I don’t think you have to be a unreconstructed Marxist agitator, as one well known rail boss wrongly calls me, to point out that all the people involved in this process – the lawyers, consultants, railway managers etc – make an awful lot of money personally out of the complex arrangements that now pervade the industry. You only have to consider the recent Metronet pay-offs to realise that it tends to be a heads we win, tails you lose situation as regards public money. The whole area is so fuzzy that the second – and successful – scheme to build the Channel Tunnel Rail Link, High Speed One as we must now call it, was recently put back on the government’s books, as was the London Underground PPP, making all the efforts to these crazy financial structures redundant. If half the effort that went into dreaming up dodgy financing methods for infrastructure schemes in vain attempts to keep them off the government’s books went, instead, into building them, we would have a railway to be proud of.

 

Department’s insistence on playing trains means uncomfortable ride for many

Another rolling stock row on First Great Western is looming. Remember the tales after Christmas last year when suddenly rolling stock shortages briefly led to the unlikely result that Bath – Bristol route briefly became Britain’s number one overcrowded railway and the normally quiescent commuters there stage a fares strike. The media lapped it up and now there is about to be a reprise.

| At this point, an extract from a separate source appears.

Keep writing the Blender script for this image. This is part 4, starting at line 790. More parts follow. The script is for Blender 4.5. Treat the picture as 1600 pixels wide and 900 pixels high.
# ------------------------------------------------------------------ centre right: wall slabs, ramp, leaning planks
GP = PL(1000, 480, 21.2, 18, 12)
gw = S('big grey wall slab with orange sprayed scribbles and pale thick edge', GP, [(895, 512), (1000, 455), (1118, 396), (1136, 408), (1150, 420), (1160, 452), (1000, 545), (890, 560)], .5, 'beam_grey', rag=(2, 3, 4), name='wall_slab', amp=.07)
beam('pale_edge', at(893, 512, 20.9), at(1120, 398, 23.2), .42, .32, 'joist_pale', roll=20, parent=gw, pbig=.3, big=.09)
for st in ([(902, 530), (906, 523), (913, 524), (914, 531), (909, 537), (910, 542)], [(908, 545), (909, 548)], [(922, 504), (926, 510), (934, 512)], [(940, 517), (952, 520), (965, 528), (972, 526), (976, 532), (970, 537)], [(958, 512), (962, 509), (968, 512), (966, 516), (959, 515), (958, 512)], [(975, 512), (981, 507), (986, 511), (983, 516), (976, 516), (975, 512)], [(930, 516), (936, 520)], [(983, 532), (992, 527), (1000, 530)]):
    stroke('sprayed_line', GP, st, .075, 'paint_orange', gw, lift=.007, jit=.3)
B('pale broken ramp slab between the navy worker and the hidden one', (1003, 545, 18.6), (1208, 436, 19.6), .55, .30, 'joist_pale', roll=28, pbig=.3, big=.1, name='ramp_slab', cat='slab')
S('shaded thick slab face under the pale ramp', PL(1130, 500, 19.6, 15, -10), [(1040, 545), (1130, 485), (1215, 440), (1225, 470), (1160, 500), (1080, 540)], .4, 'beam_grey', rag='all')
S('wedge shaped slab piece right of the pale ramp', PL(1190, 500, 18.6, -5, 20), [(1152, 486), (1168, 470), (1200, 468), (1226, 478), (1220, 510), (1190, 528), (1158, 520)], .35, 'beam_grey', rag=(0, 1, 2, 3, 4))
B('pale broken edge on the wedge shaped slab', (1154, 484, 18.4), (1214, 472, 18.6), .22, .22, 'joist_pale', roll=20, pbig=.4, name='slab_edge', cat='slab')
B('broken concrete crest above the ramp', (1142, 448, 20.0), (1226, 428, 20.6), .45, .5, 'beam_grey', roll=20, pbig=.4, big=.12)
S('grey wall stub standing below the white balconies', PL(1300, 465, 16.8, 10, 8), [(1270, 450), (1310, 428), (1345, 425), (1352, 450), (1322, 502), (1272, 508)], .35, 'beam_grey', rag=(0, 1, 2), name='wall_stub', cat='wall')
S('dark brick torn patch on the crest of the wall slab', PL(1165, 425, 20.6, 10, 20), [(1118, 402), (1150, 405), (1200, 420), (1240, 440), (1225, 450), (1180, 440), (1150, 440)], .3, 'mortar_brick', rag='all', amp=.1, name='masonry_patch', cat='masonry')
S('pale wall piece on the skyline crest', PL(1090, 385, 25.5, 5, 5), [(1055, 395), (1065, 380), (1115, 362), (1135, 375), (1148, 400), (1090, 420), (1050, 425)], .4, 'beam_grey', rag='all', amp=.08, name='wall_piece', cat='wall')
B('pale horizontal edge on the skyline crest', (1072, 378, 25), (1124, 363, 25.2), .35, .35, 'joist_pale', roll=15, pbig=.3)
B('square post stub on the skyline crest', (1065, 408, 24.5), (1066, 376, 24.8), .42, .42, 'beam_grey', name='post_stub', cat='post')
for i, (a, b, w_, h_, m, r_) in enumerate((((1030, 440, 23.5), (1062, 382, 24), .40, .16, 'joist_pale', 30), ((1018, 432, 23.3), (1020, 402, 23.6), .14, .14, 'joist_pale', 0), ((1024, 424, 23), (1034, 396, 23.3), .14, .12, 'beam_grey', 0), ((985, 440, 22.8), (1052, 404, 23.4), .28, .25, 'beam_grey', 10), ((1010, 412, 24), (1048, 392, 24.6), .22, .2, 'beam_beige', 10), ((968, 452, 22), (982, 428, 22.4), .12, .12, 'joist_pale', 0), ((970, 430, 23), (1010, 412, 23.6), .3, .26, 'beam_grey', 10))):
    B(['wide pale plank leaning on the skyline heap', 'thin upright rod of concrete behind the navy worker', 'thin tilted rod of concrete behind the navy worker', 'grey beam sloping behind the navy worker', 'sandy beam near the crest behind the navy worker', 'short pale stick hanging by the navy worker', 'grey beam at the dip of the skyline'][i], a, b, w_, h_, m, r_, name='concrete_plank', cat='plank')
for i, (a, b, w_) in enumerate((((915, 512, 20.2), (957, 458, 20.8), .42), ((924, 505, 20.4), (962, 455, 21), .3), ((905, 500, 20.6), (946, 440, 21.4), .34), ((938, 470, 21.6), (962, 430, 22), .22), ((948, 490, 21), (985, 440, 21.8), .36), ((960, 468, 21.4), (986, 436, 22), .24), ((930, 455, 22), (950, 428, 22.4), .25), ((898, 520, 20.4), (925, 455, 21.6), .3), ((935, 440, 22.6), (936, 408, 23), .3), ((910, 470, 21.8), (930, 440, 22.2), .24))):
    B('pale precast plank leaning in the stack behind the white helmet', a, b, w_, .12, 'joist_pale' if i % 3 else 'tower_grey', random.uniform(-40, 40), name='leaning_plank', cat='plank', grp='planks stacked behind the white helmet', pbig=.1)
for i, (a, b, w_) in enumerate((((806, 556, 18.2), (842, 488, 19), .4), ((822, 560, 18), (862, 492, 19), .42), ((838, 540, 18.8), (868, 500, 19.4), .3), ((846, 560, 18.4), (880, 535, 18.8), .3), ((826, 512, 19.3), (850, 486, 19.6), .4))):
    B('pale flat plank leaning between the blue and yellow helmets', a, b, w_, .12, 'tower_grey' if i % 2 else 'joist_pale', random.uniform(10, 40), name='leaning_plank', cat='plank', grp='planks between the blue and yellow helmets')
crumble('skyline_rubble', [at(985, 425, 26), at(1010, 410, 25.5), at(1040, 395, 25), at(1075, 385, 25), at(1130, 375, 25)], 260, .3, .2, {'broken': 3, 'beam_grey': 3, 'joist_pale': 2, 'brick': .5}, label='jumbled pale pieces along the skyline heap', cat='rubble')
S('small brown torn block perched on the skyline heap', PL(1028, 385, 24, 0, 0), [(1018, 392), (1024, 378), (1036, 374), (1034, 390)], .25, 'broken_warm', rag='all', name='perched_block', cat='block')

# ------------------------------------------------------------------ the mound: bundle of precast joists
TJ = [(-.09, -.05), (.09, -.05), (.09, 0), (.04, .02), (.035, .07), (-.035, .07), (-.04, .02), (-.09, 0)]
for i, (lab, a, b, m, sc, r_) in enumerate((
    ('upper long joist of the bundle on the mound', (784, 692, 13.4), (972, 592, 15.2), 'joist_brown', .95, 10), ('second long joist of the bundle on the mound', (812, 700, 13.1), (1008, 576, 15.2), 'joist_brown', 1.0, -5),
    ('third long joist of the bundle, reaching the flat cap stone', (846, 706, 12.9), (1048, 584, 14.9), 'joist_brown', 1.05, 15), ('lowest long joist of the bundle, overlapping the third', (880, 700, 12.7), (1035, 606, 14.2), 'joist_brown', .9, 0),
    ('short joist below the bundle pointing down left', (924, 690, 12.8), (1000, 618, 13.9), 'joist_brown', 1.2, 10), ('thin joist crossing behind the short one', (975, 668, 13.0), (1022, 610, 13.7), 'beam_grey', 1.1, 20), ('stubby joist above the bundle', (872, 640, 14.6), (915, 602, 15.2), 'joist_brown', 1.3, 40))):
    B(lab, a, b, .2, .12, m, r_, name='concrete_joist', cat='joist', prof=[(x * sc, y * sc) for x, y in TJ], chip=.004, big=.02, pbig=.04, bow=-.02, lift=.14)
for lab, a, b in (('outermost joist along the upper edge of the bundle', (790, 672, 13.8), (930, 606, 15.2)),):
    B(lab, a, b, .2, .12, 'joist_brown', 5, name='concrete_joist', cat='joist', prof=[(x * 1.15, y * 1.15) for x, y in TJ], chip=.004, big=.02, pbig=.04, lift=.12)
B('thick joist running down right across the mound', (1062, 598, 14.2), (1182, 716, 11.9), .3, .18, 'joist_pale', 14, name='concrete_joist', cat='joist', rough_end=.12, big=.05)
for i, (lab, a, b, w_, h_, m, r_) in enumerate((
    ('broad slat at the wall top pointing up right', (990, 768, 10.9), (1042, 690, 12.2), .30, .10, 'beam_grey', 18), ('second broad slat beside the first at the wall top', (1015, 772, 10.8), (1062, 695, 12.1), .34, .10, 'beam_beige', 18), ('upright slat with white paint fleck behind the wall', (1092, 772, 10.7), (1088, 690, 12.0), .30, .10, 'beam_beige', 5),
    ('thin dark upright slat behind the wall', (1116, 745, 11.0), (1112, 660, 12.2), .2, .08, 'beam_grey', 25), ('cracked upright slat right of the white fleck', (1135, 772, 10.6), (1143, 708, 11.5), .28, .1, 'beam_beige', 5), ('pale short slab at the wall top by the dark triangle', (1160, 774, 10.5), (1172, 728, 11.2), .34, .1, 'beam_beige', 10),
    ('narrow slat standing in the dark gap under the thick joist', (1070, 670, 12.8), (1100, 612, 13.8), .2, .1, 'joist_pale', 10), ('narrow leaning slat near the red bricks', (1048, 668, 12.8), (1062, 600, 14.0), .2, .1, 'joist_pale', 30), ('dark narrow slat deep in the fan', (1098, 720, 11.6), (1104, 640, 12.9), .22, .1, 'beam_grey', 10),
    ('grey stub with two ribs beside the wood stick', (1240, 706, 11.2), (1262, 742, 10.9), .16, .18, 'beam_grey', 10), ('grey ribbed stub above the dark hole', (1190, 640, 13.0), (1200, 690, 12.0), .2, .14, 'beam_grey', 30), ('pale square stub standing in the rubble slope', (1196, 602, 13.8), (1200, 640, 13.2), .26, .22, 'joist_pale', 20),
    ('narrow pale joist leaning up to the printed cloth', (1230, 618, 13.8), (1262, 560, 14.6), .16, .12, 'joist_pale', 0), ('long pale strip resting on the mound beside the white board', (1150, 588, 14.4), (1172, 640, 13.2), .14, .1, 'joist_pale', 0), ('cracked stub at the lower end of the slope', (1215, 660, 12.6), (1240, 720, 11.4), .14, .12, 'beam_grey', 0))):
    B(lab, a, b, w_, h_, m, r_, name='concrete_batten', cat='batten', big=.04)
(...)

Next February, the much disliked Adelante, not even a decade old, which had been leased to supplement services on the company’s main routes, are going to be mothballed as they are being replaced by refurbished HSTs. The Adelantes are very unreliable for a new train and have proved costly to run. However, at the same time, the relatively pleasant 158s which had been brought into fill the gaps after the fiasco are having to go back up north and they will be exchanged for 13 set of the dreaded ‘bus on rails’ 142s Pacers.

The line most in need of more stock is the much neglected route between Cardiff and Portsmouth, which has experienced high growth rates for many years as highlighted in 2004 the local Rail Passengers Council report The mainline they shouldn’t ignore. In a sensible world, that line would get the 180s, while its existing fleet of 158s would be cascaded to the branch lines to be used instead of the 142s. However, there seems little prospect of this rational solution coming about. FGW is not convinced that a business case exists for them to bear the full brunt of the additional expenditure required to re-lease what are some of the most expensive trains in the world to run and the Department for Transport appears reluctant to intervene..

In the last issue’s editorial, Nigel Harris highlighted how the Department is tinkering with the rolling stock market at its peril. Indeed, but with the Strategic Rail Authority gone the way of British Rail and Railtrack, it is difficult to see who else can sort out this mess. Last time, FGW bought its way out of the problem by leasing 12 additional 158 units from Trans Pennine and these units have been absolutely essential to providing sufficient capacity for the remainder of this year.

Neither ministers nor the FGW can really afford another major row or another game of pass the blame, as happened after last year’s shenanigans?. In fact, both were. FGW thought it could run the franchise with fewer trains than before, and the Department allowed its bid, based on that calculation, to go through. One thing for sure; if comfortable 180s are sitting in the sidings, while 30 year old Pacers bash the rails, the flak will be flying at both FGW and the Department. Deservedly.